**Data shown:**
==========

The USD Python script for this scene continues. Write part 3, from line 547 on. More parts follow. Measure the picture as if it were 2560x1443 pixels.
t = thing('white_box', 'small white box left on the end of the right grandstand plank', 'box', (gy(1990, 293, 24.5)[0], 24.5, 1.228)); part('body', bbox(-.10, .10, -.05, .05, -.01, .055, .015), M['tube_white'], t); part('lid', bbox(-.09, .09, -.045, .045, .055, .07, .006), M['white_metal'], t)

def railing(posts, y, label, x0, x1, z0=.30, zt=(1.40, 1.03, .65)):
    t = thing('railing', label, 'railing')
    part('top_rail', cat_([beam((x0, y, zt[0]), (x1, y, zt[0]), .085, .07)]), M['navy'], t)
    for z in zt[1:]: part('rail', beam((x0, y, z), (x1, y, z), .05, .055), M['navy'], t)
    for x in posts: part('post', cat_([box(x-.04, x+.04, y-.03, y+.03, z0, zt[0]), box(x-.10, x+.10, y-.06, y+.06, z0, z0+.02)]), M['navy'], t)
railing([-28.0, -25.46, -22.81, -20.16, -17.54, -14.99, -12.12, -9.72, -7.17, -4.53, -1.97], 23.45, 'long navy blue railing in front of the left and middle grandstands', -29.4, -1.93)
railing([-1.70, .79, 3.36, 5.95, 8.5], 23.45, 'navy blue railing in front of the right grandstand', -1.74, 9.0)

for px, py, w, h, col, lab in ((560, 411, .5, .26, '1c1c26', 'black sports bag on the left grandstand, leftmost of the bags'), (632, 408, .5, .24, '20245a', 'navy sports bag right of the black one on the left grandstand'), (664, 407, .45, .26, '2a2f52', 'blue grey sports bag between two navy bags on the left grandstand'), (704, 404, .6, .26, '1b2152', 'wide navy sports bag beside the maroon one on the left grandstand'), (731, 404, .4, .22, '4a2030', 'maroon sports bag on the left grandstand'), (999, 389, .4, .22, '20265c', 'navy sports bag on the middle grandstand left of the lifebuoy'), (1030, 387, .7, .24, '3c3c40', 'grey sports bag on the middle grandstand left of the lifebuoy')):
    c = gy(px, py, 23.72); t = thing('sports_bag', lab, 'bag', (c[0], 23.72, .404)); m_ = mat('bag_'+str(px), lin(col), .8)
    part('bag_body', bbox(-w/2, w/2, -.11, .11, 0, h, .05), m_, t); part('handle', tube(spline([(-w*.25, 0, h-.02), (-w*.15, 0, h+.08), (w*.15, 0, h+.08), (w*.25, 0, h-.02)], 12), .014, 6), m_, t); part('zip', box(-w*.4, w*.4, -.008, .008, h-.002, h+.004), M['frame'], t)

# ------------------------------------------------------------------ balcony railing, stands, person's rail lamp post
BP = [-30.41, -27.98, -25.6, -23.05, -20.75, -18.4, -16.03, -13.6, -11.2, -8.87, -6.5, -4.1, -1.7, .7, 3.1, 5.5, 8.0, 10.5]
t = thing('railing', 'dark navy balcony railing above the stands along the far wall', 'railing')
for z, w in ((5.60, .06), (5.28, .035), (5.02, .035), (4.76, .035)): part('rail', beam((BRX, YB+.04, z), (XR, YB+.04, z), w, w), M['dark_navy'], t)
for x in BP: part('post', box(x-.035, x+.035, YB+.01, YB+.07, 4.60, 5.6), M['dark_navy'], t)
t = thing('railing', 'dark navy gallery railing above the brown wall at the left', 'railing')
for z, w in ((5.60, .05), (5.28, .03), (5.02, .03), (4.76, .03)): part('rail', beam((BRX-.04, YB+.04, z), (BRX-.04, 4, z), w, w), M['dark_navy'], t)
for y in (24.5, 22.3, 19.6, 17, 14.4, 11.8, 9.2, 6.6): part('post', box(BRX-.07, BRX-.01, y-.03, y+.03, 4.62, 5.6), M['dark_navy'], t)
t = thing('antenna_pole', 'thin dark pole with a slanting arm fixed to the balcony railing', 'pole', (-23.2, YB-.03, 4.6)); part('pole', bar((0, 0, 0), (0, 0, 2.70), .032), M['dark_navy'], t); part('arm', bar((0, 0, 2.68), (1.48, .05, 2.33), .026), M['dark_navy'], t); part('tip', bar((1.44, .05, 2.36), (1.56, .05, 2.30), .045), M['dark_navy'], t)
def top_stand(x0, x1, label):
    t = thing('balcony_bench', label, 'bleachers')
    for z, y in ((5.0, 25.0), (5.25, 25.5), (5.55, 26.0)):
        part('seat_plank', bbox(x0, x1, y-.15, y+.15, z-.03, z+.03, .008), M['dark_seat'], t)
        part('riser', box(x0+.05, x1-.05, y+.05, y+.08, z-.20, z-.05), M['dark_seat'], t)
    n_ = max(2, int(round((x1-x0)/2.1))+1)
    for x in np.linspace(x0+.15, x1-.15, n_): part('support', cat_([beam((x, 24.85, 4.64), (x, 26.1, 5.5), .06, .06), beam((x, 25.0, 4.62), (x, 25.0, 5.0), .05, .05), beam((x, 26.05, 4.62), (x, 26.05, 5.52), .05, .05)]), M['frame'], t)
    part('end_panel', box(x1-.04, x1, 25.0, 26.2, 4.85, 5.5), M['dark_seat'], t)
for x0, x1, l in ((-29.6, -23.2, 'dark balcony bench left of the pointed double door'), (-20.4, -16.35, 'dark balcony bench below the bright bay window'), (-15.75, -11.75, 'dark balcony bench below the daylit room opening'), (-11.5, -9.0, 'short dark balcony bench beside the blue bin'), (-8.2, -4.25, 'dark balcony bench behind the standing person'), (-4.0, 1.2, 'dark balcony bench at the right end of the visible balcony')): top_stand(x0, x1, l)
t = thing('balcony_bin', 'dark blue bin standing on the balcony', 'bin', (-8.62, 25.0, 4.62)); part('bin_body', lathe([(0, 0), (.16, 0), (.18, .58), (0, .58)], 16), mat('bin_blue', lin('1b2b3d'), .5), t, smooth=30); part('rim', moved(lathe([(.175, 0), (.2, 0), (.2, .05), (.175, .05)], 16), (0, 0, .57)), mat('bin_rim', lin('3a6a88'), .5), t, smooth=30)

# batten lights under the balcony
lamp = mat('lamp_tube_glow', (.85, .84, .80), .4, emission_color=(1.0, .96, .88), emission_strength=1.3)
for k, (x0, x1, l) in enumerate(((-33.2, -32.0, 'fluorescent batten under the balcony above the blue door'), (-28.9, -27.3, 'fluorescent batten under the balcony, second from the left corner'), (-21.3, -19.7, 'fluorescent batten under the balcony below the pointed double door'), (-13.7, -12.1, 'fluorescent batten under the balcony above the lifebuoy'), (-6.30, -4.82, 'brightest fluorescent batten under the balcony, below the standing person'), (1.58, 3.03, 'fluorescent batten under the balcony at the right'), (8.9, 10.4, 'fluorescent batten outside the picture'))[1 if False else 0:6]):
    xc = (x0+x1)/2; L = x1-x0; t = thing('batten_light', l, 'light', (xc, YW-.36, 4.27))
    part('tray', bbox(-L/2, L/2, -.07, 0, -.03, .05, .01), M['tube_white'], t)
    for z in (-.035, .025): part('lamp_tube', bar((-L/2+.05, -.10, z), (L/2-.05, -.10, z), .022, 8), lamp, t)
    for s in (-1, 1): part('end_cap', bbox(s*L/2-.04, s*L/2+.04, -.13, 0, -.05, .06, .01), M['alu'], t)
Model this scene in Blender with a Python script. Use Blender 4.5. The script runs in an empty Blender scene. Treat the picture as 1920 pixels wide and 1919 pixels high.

==========

Output the listing above without altering a single character.

**Answer to the problem:**
The USD Python script for this scene continues. Write part 3, from line 547 on. More parts follow. Measure the picture as if it were 2560x1443 pixels.
t = thing('white_box', 'small white box left on the end of the right grandstand plank', 'box', (gy(1990, 293, 24.5)[0], 24.5, 1.228)); part('body', bbox(-.10, .10, -.05, .05, -.01, .055, .015), M['tube_white'], t); part('lid', bbox(-.09, .09, -.045, .045, .055, .07, .006), M['white_metal'], t)

def railing(posts, y, label, x0, x1, z0=.30, zt=(1.40, 1.03, .65)):
    t = thing('railing', label, 'railing')
    part('top_rail', cat_([beam((x0, y, zt[0]), (x1, y, zt[0]), .085, .07)]), M['navy'], t)
    for z in zt[1:]: part('rail', beam((x0, y, z), (x1, y, z), .05, .055), M['navy'], t)
    for x in posts: part('post', cat_([box(x-.04, x+.04, y-.03, y+.03, z0, zt[0]), box(x-.10, x+.10, y-.06, y+.06, z0, z0+.02)]), M['navy'], t)
railing([-28.0, -25.46, -22.81, -20.16, -17.54, -14.99, -12.12, -9.72, -7.17, -4.53, -1.97], 23.45, 'long navy blue railing in front of the left and middle grandstands', -29.4, -1.93)
railing([-1.70, .79, 3.36, 5.95, 8.5], 23.45, 'navy blue railing in front of the right grandstand', -1.74, 9.0)

for px, py, w, h, col, lab in ((560, 411, .5, .26, '1c1c26', 'black sports bag on the left grandstand, leftmost of the bags'), (632, 408, .5, .24, '20245a', 'navy sports bag right of the black one on the left grandstand'), (664, 407, .45, .26, '2a2f52', 'blue grey sports bag between two navy bags on the left grandstand'), (704, 404, .6, .26, '1b2152', 'wide navy sports bag beside the maroon one on the left grandstand'), (731, 404, .4, .22, '4a2030', 'maroon sports bag on the left grandstand'), (999, 389, .4, .22, '20265c', 'navy sports bag on the middle grandstand left of the lifebuoy'), (1030, 387, .7, .24, '3c3c40', 'grey sports bag on the middle grandstand left of the lifebuoy')):
    c = gy(px, py, 23.72); t = thing('sports_bag', lab, 'bag', (c[0], 23.72, .404)); m_ = mat('bag_'+str(px), lin(col), .8)
    part('bag_body', bbox(-w/2, w/2, -.11, .11, 0, h, .05), m_, t); part('handle', tube(spline([(-w*.25, 0, h-.02), (-w*.15, 0, h+.08), (w*.15, 0, h+.08), (w*.25, 0, h-.02)], 12), .014, 6), m_, t); part('zip', box(-w*.4, w*.4, -.008, .008, h-.002, h+.004), M['frame'], t)

# ------------------------------------------------------------------ balcony railing, stands, person's rail lamp post
BP = [-30.41, -27.98, -25.6, -23.05, -20.75, -18.4, -16.03, -13.6, -11.2, -8.87, -6.5, -4.1, -1.7, .7, 3.1, 5.5, 8.0, 10.5]
t = thing('railing', 'dark navy balcony railing above the stands along the far wall', 'railing')
for z, w in ((5.60, .06), (5.28, .035), (5.02, .035), (4.76, .035)): part('rail', beam((BRX, YB+.04, z), (XR, YB+.04, z), w, w), M['dark_navy'], t)
for x in BP: part('post', box(x-.035, x+.035, YB+.01, YB+.07, 4.60, 5.6), M['dark_navy'], t)
t = thing('railing', 'dark navy gallery railing above the brown wall at the left', 'railing')
for z, w in ((5.60, .05), (5.28, .03), (5.02, .03), (4.76, .03)): part('rail', beam((BRX-.04, YB+.04, z), (BRX-.04, 4, z), w, w), M['dark_navy'], t)
for y in (24.5, 22.3, 19.6, 17, 14.4, 11.8, 9.2, 6.6): part('post', box(BRX-.07, BRX-.01, y-.03, y+.03, 4.62, 5.6), M['dark_navy'], t)
t = thing('antenna_pole', 'thin dark pole with a slanting arm fixed to the balcony railing', 'pole', (-23.2, YB-.03, 4.6)); part('pole', bar((0, 0, 0), (0, 0, 2.70), .032), M['dark_navy'], t); part('arm', bar((0, 0, 2.68), (1.48, .05, 2.33), .026), M['dark_navy'], t); part('tip', bar((1.44, .05, 2.36), (1.56, .05, 2.30), .045), M['dark_navy'], t)
def top_stand(x0, x1, label):
    t = thing('balcony_bench', label, 'bleachers')
    for z, y in ((5.0, 25.0), (5.25, 25.5), (5.55, 26.0)):
        part('seat_plank', bbox(x0, x1, y-.15, y+.15, z-.03, z+.03, .008), M['dark_seat'], t)
        part('riser', box(x0+.05, x1-.05, y+.05, y+.08, z-.20, z-.05), M['dark_seat'], t)
    n_ = max(2, int(round((x1-x0)/2.1))+1)
    for x in np.linspace(x0+.15, x1-.15, n_): part('support', cat_([beam((x, 24.85, 4.64), (x, 26.1, 5.5), .06, .06), beam((x, 25.0, 4.62), (x, 25.0, 5.0), .05, .05), beam((x, 26.05, 4.62), (x, 26.05, 5.52), .05, .05)]), M['frame'], t)
    part('end_panel', box(x1-.04, x1, 25.0, 26.2, 4.85, 5.5), M['dark_seat'], t)
for x0, x1, l in ((-29.6, -23.2, 'dark balcony bench left of the pointed double door'), (-20.4, -16.35, 'dark balcony bench below the bright bay window'), (-15.75, -11.75, 'dark balcony bench below the daylit room opening'), (-11.5, -9.0, 'short dark balcony bench beside the blue bin'), (-8.2, -4.25, 'dark balcony bench behind the standing person'), (-4.0, 1.2, 'dark balcony bench at the right end of the visible balcony')): top_stand(x0, x1, l)
t = thing('balcony_bin', 'dark blue bin standing on the balcony', 'bin', (-8.62, 25.0, 4.62)); part('bin_body', lathe([(0, 0), (.16, 0), (.18, .58), (0, .58)], 16), mat('bin_blue', lin('1b2b3d'), .5), t, smooth=30); part('rim', moved(lathe([(.175, 0), (.2, 0), (.2, .05), (.175, .05)], 16), (0, 0, .57)), mat('bin_rim', lin('3a6a88'), .5), t, smooth=30)

# batten lights under the balcony
lamp = mat('lamp_tube_glow', (.85, .84, .80), .4, emission_color=(1.0, .96, .88), emission_strength=1.3)
for k, (x0, x1, l) in enumerate(((-33.2, -32.0, 'fluorescent batten under the balcony above the blue door'), (-28.9, -27.3, 'fluorescent batten under the balcony, second from the left corner'), (-21.3, -19.7, 'fluorescent batten under the balcony below the pointed double door'), (-13.7, -12.1, 'fluorescent batten under the balcony above the lifebuoy'), (-6.30, -4.82, 'brightest fluorescent batten under the balcony, below the standing person'), (1.58, 3.03, 'fluorescent batten under the balcony at the right'), (8.9, 10.4, 'fluorescent batten outside the picture'))[1 if False else 0:6]):
    xc = (x0+x1)/2; L = x1-x0; t = thing('batten_light', l, 'light', (xc, YW-.36, 4.27))
    part('tray', bbox(-L/2, L/2, -.07, 0, -.03, .05, .01), M['tube_white'], t)
    for z in (-.035, .025): part('lamp_tube', bar((-L/2+.05, -.10, z), (L/2-.05, -.10, z), .022, 8), lamp, t)
    for s in (-1, 1): part('end_cap', bbox(s*L/2-.04, s*L/2+.04, -.13, 0, -.05, .06, .01), M['alu'], t)
Model this scene in Blender with a Python script. Use Blender 4.5. The script runs in an empty Blender scene. Treat the picture as 1920 pixels wide and 1919 pixels high.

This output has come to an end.